Читать «Об Эдварде Радзинском и "загадках России"» онлайн - страница 3

Габриэль Гарсия Маркес

Русские останавливали нас на улице, трогали, будто хотели убедится, что мы, иностранцы, тоже сделаны из плоти и крови. Они на ходу изучали языки, чтобы общаться с нами. Наш переводчик, Миша, рабочий мясокомбината, расхаживавший в украинской рубахе, за шесть месяцев выучил испанский язык, чтобы поучаствовать в фестивале. В день нашей первой встречи он говорил по-испански не Бог весть как, путал глаголы «despertar» («будить») и «amanecer» («рассветать»), но о Латинской Америке знал не меньше, чем простой латиноамериканец. Общение с нами расширило его лингвистические познания, и Миша стал, должно быть, единственным советским специалистом в области шоферского жаргона Барранкильи[1].

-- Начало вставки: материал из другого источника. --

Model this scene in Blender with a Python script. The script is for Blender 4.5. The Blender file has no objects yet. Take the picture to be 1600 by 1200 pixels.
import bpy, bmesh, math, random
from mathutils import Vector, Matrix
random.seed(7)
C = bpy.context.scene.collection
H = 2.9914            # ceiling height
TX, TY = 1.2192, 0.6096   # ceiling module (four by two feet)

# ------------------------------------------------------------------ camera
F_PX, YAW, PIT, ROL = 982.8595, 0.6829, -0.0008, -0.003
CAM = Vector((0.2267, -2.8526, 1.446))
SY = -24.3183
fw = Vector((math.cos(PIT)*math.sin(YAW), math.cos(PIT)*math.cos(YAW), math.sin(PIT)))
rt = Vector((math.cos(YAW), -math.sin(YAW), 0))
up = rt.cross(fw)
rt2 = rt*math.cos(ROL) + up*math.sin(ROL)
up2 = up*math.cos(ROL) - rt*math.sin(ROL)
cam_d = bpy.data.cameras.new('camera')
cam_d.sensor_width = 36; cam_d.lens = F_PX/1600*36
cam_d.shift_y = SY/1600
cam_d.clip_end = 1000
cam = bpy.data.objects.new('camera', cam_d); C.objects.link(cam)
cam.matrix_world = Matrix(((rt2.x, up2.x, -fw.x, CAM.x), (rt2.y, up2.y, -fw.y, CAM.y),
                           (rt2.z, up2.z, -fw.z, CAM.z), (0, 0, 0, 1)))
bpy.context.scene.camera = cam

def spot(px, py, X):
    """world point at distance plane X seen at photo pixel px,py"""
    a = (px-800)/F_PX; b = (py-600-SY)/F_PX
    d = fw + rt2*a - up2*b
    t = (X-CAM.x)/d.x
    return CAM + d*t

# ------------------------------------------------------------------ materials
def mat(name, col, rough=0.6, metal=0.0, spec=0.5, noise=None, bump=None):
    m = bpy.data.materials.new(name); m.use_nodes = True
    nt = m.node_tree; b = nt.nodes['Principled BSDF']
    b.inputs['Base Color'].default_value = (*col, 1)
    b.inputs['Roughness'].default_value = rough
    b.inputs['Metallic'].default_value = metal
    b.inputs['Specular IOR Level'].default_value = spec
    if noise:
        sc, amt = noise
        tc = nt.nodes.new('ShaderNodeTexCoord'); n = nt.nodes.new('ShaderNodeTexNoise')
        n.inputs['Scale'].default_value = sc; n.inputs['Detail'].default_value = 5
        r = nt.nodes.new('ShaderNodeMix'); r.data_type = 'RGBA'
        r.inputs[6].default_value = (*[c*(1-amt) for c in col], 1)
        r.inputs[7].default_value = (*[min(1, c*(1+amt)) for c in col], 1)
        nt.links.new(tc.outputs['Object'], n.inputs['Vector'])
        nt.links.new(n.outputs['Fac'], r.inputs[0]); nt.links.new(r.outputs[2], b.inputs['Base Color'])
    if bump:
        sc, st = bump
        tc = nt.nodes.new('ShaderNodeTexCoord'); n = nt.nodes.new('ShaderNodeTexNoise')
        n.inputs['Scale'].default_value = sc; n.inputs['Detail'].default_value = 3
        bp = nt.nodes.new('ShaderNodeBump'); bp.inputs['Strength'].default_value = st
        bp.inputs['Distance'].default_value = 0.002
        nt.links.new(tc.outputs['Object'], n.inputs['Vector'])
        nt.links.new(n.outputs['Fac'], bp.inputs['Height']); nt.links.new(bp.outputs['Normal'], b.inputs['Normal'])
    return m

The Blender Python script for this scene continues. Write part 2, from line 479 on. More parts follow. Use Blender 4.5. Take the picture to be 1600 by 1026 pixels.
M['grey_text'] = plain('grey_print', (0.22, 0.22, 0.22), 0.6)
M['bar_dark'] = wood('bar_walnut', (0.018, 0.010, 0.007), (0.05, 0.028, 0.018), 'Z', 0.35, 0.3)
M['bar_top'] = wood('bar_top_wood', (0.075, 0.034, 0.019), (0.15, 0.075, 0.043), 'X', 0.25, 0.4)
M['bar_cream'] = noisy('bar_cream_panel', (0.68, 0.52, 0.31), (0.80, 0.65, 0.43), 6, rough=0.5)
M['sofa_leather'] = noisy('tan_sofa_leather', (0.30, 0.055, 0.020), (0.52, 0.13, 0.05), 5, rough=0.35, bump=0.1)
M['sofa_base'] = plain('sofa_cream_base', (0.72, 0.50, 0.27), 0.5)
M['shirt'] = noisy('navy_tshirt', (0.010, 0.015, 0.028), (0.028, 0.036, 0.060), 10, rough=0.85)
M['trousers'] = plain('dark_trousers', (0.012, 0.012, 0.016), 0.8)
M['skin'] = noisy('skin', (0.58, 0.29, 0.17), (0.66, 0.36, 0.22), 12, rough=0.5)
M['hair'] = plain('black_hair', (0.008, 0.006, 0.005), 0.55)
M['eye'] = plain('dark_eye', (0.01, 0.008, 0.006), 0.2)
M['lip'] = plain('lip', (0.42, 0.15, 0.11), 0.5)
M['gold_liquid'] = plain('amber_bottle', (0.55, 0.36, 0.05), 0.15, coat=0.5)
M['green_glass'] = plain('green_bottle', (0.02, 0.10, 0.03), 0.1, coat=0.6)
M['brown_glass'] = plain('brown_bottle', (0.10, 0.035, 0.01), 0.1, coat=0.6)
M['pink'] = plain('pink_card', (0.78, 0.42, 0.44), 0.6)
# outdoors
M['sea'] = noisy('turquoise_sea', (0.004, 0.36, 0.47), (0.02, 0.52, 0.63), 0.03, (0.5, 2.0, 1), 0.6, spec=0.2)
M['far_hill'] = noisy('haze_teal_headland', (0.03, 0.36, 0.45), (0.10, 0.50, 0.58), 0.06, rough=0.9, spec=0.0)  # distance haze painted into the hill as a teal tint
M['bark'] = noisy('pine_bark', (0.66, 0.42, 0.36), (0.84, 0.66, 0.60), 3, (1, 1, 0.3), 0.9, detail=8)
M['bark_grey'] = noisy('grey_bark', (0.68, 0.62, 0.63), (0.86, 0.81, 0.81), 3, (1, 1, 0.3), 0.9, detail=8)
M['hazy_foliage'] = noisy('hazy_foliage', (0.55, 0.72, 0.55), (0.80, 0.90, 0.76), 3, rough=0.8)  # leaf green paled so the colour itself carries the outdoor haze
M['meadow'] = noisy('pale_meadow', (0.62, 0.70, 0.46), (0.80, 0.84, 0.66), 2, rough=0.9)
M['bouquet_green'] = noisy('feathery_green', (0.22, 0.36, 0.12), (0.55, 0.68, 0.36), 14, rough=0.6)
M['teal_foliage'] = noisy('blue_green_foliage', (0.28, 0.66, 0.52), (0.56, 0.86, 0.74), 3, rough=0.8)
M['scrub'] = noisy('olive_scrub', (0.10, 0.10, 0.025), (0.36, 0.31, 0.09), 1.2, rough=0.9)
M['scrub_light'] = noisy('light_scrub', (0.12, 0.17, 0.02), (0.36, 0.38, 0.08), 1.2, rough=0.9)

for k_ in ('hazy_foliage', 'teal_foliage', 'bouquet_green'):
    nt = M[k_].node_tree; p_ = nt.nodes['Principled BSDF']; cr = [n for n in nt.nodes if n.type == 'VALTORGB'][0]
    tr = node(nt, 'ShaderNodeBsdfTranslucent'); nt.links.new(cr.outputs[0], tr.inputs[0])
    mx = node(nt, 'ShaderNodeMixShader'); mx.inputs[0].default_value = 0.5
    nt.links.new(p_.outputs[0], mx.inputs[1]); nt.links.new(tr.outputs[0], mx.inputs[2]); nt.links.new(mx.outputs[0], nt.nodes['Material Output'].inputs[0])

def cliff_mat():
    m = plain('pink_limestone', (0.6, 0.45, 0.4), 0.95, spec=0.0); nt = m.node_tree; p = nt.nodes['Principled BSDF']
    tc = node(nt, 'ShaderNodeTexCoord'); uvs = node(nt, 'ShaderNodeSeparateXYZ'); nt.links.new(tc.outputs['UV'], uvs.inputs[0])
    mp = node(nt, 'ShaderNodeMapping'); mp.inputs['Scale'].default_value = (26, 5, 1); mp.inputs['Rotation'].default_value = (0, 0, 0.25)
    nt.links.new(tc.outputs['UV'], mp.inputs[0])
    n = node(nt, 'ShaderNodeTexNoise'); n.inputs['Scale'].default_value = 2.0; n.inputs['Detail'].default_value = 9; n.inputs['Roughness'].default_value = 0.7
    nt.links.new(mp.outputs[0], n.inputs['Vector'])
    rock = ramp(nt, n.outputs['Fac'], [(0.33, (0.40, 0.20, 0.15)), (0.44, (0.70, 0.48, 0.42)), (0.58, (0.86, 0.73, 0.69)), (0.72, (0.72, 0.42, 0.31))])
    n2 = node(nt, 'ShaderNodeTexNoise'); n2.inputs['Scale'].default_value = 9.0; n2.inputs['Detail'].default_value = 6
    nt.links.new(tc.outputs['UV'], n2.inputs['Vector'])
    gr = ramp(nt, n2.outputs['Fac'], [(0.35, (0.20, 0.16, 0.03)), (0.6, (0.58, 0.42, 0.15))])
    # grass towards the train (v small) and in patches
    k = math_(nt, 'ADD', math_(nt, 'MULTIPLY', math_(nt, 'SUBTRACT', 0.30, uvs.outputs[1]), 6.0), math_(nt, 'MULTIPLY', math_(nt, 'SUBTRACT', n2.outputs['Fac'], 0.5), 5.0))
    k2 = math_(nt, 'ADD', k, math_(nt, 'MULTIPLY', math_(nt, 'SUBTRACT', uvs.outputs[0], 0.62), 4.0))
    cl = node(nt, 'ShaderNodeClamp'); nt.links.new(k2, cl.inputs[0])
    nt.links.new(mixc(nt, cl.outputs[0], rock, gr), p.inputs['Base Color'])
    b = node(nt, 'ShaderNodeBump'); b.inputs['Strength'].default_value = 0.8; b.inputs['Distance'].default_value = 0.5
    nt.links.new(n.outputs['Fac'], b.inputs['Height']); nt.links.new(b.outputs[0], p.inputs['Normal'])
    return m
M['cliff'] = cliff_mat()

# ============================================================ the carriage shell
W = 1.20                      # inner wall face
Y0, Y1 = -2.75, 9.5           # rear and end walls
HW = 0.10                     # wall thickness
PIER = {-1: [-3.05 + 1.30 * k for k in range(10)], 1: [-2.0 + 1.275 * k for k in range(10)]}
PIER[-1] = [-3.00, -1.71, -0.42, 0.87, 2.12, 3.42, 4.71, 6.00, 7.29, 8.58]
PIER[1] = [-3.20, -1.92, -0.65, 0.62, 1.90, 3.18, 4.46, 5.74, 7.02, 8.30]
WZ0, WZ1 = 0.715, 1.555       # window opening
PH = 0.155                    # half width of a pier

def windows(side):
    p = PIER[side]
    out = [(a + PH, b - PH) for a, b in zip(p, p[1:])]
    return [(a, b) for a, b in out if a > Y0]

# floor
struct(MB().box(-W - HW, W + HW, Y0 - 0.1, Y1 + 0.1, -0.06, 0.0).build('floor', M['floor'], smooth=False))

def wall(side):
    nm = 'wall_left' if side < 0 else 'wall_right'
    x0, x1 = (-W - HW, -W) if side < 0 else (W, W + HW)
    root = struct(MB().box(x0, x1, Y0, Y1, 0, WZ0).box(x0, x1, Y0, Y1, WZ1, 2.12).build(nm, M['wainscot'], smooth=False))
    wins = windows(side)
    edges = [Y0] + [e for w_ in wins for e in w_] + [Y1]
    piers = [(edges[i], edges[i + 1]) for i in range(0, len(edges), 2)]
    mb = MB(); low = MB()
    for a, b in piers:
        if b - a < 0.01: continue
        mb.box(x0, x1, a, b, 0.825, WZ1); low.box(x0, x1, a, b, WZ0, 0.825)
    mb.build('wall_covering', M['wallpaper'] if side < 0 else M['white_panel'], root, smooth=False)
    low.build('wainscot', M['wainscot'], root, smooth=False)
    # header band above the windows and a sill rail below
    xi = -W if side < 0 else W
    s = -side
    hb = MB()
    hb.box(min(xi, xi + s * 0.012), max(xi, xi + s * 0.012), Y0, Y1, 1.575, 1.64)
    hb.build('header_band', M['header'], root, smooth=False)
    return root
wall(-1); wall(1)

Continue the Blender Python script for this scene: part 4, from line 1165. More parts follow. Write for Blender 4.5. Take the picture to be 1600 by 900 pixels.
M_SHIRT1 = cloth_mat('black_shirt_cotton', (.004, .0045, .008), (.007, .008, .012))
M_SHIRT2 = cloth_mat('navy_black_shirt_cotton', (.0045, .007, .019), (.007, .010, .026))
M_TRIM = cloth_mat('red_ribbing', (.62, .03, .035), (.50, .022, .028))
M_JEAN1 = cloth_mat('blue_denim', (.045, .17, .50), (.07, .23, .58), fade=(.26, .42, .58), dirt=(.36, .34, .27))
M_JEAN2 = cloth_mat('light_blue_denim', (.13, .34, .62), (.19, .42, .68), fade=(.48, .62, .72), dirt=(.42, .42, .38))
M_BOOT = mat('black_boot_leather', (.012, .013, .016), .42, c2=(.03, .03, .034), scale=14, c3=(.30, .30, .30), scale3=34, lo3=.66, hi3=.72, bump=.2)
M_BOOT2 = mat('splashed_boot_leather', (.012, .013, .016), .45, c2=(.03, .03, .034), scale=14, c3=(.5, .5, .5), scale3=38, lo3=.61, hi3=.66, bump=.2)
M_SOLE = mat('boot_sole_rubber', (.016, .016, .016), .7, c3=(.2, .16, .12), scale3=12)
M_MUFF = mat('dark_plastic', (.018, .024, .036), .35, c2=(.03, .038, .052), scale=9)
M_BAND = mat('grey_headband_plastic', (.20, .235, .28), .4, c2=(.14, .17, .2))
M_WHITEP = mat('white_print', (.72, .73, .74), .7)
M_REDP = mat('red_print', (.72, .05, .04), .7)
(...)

Советские люди жаждали нас чем-нибудь одарить. Дарили все подряд — и нужные вещи, и барахло, но непременно делали это от души. Какая-то старушка, протиснувшись сквозь толпу, вручила мне кусок гребенки. Когда мы ехали по Украине, на одной из станций немецкий делегат увидел у русской девушки велосипед. Он похвалил его, и девушка сказала, что дарит велосипед ему. Немец вежливо отказался. Как только поезд тронулся с места, эта сеньорита с помощью нескольких молодых людей забросила велосипед в поезд и нечаянно разбила немцу голову. Спустя некоторое время, уже в Москве, мы наблюдали такую картину: немец с перебинтованной головой разъезжает по столице на велосипеде. Был и такой случай: незнакомец остановил нас на улице, сунул в руку Плинио редкую монету царского времени, улыбнулся и пошел дальше. Но была одна вещь, которая меня смутила. Москвичи подозрительно упрямо сопротивлялись, когда мы изъявляли желание прийти к ним в гости. Возможно, власти запретили им пускать к себе домой иностранцев. И лишь несколько человек уступили нашему напору. Им казалось, что они жили хорошо, а в действительности они жили в ужасных условиях.

Если кто-то из делегатов хотел завязать разговор с русскими, он кричал всей толпе по-русски одно слово: «Дружба». Моментально нас окружали сотни людей, задавали самые разные вопросы, просили автографы и адреса. Вскоре после возвращения домой я начал получать груды писем из Советского Союза, которые даже не мог прочитать. Мне было ужасно стыдно.

Нигде не встречал я такого доброжелательного отношения, как в СССР. Как-то я опоздал на последний поезд метро. Было два часа ночи. Я увидел девушку, которая несла целую охапку пластмассовых черепашек. Я обратился к ней, кое-как объяснил, что не знаю, как добраться до гостиницы, что у меня при себе только французские франки и я не могу даже взять такси. Девушка дала мне пять рублей, подарила одну пластмассовую черепашку и показала, где можно взять такси. Безрезультатно прождав машину два часа, я побрел куда глаза глядят и наткнулся на отделение милиции. Показал милиционерам свою фестивальную карточку (такую карточку имел каждый делегат, там было написано его имя в русской транскрипции, указаны национальность и московский адрес). Через некоторое время меня и нескольких пьяных русских, загремевших в отделение, посадили в патрульную машину. Я уснул и проснулся от того, что милиционер громко и четко выговаривал мое имя. Мы остановились у гостиницы. Милиционер вернул мою карточку, я сказал ему по-русски «спасибо». Он поднес руку к козырьку, вытянулся по стойке «смирно» и выпалил: «Пожалуйста».